Music may be the only industry where the paying customer is mocked. Young women’s purchasing power has repeatedly rewritten the rules of music, from The Beatles record-breaking stadium tours to today’s billion-dollar Era’s Tour. Streaming charts are dominated by fan-driven campaigns, with fan-organised streaming parties aimed at pushing songs to number one. VIP tickets, merchandise, and album variants are all designed with fangirls in mind because executives know they are the most reliable market. Yet their spending is irrational and written off as their parents’ money because no sane person would invest their own hard-earned income on something as frivolous as pop music.

The double standard is clear: when women pay for culture, their passions are pathologised instead of respected.

The double standard becomes especially obvious when you compare fangirls to sports fans. A man who buys a season ticket for his football team is considered loyal, if they then wear that sports team’s shirt to do their food shop, they are representing their team. But when women buy tickets to multiple shows of their favourite artist’s tour, she’s bombarded with questions, “Why would you want to see the same show twice?”, “Don’t you get bored?”, “How do you afford to buy so much merch?”. Those are all questions every fangirl has heard more times than they can count, but nobody asks a football fan why they go and watch multiple matches, why they watch the games of teams they don’t even support, why they have their favourite player’s name on their back. Yet wearing a Taylor Swift crew neck is embarrassing. 

Building a successful Instagram fan page is hard work; it’s oversaturated and is met with intense judgement, yet some of these accounts gain tens of thousands of followers. Only recently have record labels recognised their power. Yet still, if you tried to use your Harry Styles fan page with 15,000 followers in a portfolio, it would likely be dismissed. It will be viewed as childish and far less impressive than the same audience size for a fashion, food or lifestyle account.

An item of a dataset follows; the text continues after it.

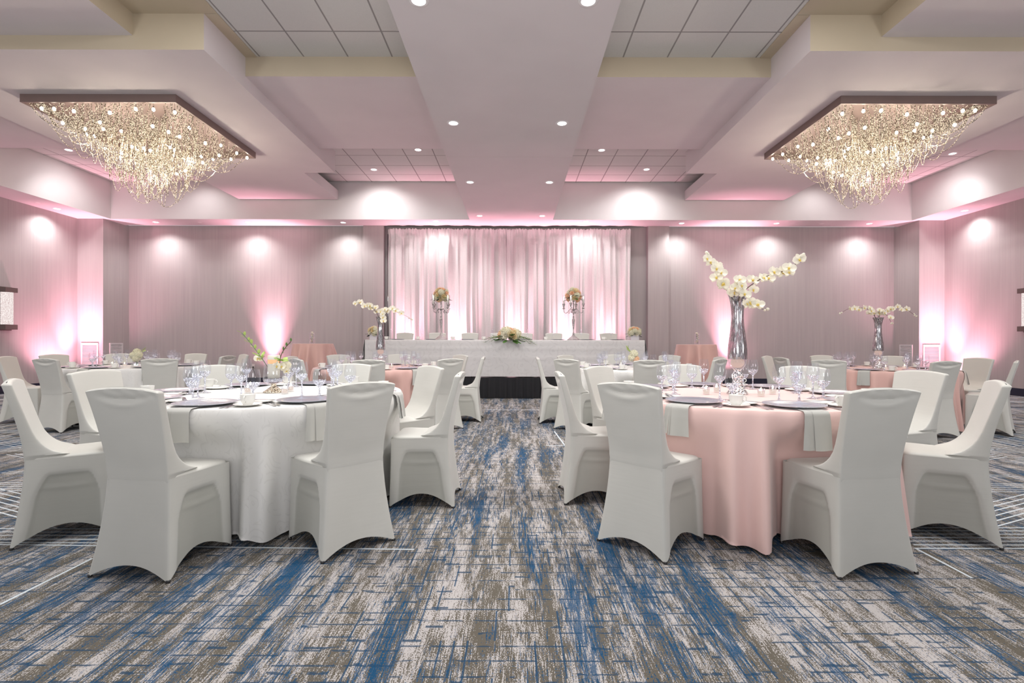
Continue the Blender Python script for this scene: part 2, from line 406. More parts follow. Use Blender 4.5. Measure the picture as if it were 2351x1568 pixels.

The irony is that the skills are relatively identical when it comes to building a following: consistent posting, trend analysis, community building, creative direction and often graphic design or original artwork. All of that work is less than because it’s shrouded by the label “fangirl”, no matter how professional the work.

When stripped of the “fangirl” label, the skills in growing fan pages suddenly become valuable. Entire consulting firms are now monetising what fangirls have been doing for decades. Take lemontank, a Gen Z consultancy that pays young people to offer their insights into trends, aesthetics and digital culture. What are those insights based on? The exact skills it takes to run a fan page, only in these small instances, these fans are being recognised and finally rewarded. There’s still a long way to go, however as fandom has strategically been framed as ‘youth marketing’, this shift is “innovative”. The labour hasn’t changed, the perspective has.

This perception is deeply rooted in misogyny. Had women previously not had their fangirling linked to mania and hysterics, the negative connotations would not be so prominent today. Pop music has been feminised to the point that even when men do enjoy it, they risk the same ridicule, being told they are less of a man for liking Taylor Swift or Sabrina Carpenter. Even among self-proclaimed “music lovers”, being described as a fangirl is a derogatory label.

Yet the industry depends on the very people it belittles, both financially and logistically.

Fangirls have supported the music industry since the beginning, funding it with money, fuelling it with labour and sustaining it with communities.

They aren’t to be dismissed; they are the very foundation of one of the fastest-growing industries of today. Yet so many times, their contributions are erased, mocked or repackaged to seem more appealing. To dismiss along the lines of hysteria is to ignore reality.

Without fangirls, most of the world’s biggest stars would be nowhere near where they are today. Their passion isn’t an embarrassment or something to be mocked, but is a powerful force, shaping economies, politics and culture.

It’s time to stop laughing at fangirls and to start giving them the decades’ worth of credit they are owed.